* The task *
Copy, from the entries below, each line in which the string "script" appears.

* Records to process *
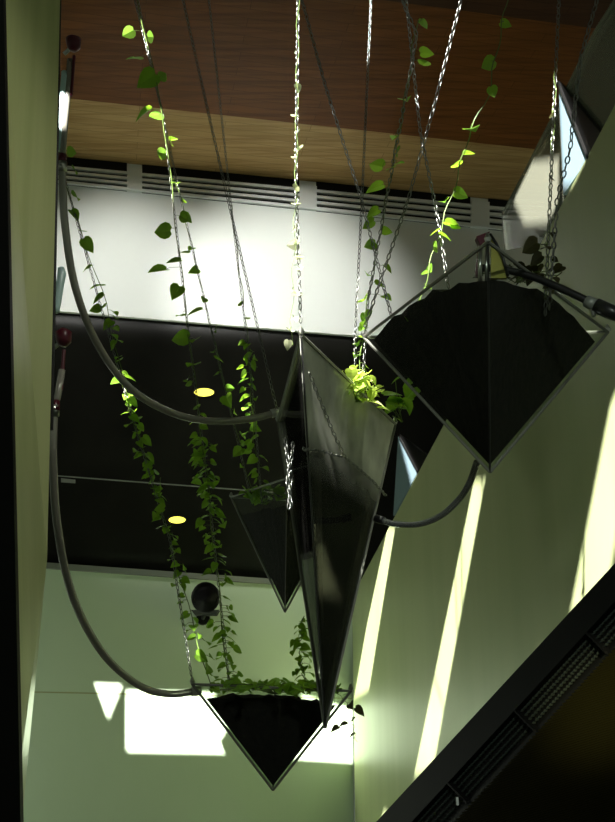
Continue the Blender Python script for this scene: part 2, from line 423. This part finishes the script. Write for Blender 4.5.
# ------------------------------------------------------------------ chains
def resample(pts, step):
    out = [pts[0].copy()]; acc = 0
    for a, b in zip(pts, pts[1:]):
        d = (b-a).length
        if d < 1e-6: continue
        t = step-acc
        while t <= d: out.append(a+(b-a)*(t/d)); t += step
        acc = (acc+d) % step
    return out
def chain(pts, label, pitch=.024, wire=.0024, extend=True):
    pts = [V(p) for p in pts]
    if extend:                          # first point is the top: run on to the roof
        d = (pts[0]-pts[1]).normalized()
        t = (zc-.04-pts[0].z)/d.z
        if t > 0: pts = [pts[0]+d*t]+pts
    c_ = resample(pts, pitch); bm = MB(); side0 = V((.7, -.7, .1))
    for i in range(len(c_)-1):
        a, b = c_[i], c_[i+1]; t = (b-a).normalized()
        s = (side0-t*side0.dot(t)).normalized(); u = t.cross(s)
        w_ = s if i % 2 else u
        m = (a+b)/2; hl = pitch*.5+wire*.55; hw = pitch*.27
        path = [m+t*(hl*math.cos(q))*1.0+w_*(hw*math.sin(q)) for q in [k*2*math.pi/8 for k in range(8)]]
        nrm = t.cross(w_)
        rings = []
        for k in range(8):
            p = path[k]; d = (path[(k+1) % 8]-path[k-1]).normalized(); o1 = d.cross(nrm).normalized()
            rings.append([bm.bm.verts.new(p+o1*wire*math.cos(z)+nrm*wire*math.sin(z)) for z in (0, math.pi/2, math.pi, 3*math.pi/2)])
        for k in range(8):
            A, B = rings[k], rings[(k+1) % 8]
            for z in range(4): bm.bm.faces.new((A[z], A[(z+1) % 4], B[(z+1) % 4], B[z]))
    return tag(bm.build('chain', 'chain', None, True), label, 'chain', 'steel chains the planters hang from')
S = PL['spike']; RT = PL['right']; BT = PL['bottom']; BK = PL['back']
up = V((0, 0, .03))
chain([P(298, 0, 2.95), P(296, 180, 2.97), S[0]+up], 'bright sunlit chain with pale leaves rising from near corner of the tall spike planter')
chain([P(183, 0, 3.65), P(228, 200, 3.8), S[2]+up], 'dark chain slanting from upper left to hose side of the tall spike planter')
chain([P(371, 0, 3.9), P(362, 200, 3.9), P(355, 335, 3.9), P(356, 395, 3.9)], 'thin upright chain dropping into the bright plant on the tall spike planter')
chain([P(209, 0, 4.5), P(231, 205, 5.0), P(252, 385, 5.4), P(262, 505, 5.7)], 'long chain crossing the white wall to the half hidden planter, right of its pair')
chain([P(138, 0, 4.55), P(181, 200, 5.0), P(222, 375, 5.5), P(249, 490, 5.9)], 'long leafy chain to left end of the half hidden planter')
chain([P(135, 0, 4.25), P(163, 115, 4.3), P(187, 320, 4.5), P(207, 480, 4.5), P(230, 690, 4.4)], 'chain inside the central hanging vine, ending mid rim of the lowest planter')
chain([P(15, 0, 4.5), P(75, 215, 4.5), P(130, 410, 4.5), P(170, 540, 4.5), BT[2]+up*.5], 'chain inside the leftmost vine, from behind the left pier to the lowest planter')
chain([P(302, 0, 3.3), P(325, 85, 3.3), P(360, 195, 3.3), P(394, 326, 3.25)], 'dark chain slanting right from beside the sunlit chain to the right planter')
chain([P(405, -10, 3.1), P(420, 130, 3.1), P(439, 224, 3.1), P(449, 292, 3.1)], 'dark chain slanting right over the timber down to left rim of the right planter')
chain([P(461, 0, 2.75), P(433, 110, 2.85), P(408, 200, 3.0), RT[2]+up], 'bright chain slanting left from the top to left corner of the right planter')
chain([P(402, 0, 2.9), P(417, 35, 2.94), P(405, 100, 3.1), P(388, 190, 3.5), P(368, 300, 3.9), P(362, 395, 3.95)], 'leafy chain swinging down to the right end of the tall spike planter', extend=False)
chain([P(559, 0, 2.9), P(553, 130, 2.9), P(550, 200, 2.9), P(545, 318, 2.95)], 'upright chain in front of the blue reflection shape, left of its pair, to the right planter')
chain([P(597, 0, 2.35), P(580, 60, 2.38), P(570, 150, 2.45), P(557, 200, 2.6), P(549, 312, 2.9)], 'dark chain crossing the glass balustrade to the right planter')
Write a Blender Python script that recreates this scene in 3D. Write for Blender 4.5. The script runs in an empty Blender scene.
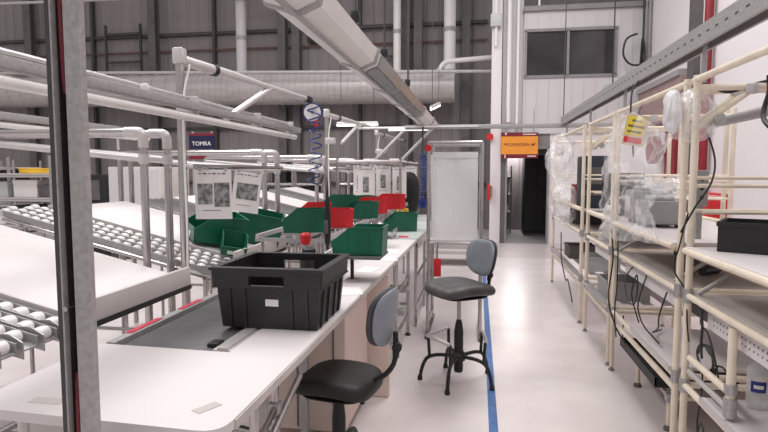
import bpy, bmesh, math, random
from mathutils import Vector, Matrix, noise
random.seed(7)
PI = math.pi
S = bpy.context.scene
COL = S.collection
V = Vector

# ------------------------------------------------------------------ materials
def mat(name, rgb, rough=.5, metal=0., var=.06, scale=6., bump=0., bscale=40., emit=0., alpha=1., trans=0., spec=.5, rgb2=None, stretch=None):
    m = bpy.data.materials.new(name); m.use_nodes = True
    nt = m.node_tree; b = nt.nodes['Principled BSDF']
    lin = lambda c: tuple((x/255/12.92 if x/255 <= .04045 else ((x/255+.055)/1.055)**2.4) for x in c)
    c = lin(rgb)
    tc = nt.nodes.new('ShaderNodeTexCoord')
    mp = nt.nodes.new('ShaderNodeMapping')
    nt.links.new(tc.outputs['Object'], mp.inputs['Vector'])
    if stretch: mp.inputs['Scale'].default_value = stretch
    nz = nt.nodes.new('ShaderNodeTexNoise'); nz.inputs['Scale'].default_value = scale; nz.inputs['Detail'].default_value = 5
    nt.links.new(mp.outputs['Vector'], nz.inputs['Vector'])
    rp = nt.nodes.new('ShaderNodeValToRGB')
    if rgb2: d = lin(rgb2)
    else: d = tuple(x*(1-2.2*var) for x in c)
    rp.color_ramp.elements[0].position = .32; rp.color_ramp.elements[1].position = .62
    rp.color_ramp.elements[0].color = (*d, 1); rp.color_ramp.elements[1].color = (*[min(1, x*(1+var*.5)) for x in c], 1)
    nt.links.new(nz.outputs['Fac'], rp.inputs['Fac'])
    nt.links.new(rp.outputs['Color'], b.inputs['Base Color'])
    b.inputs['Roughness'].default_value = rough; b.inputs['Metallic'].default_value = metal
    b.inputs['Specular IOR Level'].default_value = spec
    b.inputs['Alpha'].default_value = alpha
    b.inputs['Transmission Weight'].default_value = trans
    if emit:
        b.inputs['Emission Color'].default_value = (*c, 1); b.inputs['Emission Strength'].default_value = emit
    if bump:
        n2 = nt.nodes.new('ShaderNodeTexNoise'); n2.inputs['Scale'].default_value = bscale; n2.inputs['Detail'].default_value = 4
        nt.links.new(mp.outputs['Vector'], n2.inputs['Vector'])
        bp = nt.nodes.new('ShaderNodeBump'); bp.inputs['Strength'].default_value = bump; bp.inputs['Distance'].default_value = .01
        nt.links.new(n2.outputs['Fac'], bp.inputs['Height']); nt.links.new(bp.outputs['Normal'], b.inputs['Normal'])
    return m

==

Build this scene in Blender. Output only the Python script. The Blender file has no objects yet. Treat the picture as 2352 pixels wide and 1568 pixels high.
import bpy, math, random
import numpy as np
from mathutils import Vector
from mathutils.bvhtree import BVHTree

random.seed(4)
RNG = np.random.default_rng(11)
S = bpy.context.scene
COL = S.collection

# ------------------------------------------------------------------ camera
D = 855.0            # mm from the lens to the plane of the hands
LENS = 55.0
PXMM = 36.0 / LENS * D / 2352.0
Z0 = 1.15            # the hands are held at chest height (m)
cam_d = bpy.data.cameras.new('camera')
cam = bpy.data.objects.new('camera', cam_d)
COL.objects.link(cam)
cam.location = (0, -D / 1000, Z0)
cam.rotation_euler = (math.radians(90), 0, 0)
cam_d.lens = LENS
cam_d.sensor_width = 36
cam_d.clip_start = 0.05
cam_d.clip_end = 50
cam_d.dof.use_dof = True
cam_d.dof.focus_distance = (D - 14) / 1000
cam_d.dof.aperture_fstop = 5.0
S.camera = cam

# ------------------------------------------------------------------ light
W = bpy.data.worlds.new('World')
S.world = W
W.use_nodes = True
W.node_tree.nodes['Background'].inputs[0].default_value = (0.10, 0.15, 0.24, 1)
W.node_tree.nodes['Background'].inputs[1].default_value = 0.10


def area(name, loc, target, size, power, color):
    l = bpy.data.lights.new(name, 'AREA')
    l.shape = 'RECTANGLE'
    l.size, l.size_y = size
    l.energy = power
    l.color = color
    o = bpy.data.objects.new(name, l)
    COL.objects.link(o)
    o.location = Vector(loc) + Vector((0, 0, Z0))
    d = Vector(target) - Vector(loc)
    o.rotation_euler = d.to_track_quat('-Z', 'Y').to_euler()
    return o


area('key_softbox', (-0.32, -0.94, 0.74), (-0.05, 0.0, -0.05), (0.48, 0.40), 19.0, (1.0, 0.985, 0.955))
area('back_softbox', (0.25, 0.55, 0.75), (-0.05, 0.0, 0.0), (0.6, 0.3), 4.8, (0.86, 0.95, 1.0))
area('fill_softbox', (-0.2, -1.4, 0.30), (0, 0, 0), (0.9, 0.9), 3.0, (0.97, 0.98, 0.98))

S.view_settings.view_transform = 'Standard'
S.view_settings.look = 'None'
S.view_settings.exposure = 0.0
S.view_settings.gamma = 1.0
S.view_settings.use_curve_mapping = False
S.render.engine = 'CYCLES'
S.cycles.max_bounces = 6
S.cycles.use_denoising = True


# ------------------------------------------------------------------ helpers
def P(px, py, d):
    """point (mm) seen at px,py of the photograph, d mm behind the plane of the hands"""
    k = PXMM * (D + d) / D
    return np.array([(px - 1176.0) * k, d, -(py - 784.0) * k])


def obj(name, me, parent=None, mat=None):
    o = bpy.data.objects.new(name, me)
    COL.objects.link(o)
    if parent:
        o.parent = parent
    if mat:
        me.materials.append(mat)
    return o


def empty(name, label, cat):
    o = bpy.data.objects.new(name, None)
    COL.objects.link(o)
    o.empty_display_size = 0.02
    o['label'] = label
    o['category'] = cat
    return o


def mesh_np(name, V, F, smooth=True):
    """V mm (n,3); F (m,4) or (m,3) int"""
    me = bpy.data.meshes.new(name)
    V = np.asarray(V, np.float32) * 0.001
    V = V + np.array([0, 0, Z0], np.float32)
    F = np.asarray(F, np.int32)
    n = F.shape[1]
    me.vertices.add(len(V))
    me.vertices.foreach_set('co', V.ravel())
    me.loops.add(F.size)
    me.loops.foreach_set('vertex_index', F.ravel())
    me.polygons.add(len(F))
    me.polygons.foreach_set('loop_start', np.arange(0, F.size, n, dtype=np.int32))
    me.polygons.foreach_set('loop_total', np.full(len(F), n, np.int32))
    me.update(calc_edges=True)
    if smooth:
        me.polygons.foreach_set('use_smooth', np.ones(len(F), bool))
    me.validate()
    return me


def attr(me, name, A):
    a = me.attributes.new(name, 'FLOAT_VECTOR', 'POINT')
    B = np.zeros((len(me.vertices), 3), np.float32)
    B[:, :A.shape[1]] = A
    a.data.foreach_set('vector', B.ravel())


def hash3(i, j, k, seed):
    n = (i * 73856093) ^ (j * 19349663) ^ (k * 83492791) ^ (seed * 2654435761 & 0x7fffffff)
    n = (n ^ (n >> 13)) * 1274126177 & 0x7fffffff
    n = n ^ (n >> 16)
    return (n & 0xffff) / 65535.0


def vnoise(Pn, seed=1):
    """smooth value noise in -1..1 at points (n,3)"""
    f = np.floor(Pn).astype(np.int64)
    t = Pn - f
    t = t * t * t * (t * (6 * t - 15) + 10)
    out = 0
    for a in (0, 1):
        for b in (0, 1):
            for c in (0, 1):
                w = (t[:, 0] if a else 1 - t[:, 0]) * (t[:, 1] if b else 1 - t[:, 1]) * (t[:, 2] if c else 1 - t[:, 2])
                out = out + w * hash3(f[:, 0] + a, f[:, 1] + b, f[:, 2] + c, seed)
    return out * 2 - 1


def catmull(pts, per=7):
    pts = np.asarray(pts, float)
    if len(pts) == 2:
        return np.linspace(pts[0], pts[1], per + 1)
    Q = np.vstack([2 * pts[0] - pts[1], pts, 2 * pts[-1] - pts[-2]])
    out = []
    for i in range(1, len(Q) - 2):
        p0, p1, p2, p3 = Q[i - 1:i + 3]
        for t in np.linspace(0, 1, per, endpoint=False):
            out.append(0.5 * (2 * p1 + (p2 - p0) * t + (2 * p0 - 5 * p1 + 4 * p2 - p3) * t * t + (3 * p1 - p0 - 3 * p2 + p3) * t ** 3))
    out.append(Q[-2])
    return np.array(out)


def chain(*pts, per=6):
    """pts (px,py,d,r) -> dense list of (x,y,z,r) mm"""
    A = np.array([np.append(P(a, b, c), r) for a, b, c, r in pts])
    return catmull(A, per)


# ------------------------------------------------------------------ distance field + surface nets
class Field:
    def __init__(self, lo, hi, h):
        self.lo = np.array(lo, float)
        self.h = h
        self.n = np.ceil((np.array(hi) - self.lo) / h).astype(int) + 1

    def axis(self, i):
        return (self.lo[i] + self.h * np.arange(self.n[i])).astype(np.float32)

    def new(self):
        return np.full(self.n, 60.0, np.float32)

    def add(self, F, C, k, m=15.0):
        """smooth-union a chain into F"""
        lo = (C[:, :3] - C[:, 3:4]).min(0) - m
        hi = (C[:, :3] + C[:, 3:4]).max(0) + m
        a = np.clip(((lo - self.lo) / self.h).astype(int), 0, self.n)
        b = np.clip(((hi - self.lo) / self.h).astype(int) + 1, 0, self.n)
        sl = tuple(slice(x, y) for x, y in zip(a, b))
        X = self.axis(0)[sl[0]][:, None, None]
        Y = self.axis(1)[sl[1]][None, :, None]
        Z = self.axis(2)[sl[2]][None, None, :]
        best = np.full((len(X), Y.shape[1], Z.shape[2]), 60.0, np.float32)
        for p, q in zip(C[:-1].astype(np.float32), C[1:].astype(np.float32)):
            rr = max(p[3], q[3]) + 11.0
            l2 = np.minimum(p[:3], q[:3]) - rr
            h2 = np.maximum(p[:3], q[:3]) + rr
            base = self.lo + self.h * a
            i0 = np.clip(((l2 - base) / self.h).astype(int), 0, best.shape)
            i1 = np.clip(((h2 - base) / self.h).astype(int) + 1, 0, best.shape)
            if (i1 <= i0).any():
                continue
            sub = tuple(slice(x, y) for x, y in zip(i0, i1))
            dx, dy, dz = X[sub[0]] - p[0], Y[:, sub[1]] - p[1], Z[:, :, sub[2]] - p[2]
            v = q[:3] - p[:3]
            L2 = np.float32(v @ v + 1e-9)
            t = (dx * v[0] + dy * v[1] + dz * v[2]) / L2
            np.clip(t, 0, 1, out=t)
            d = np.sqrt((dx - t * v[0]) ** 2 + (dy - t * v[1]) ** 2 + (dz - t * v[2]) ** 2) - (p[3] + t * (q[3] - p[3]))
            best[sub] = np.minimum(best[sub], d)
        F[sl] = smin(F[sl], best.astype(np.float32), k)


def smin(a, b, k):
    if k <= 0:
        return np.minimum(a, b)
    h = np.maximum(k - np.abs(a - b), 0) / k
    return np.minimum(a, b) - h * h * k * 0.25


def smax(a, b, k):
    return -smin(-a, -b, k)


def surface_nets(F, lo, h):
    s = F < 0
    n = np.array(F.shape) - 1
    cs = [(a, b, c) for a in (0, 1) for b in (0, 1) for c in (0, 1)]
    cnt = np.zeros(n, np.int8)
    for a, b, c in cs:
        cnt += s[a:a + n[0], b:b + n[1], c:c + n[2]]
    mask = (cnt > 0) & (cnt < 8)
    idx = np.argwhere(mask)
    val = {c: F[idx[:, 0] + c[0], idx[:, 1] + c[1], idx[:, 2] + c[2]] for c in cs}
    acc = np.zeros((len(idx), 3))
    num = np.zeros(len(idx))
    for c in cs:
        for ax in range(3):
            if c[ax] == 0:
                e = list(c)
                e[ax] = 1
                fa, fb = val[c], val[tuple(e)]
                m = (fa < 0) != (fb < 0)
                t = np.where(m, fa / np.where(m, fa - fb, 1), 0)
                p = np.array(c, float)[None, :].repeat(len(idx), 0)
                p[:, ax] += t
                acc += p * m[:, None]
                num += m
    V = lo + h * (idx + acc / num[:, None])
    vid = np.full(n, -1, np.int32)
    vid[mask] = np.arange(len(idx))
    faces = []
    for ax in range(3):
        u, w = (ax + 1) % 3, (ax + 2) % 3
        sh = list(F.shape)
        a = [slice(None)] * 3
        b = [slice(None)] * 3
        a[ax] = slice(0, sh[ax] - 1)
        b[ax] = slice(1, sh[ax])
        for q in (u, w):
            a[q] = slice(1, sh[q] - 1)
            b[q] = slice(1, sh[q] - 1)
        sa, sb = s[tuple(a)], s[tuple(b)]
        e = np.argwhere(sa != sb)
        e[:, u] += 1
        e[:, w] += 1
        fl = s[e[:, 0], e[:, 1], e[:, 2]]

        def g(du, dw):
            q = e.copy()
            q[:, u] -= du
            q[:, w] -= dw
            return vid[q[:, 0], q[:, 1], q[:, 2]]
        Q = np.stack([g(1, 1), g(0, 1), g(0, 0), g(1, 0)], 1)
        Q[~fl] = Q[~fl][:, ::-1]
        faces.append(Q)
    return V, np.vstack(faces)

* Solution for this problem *
Continue the Blender Python script for this scene: part 2, from line 423. This part finishes the script. Write for Blender 4.5.
Write a Blender Python script that recreates this scene in 3D. Write for Blender 4.5. The script runs in an empty Blender scene.
Build this scene in Blender. Output only the Python script. The Blender file has no objects yet. Treat the picture as 2352 pixels wide and 1568 pixels high.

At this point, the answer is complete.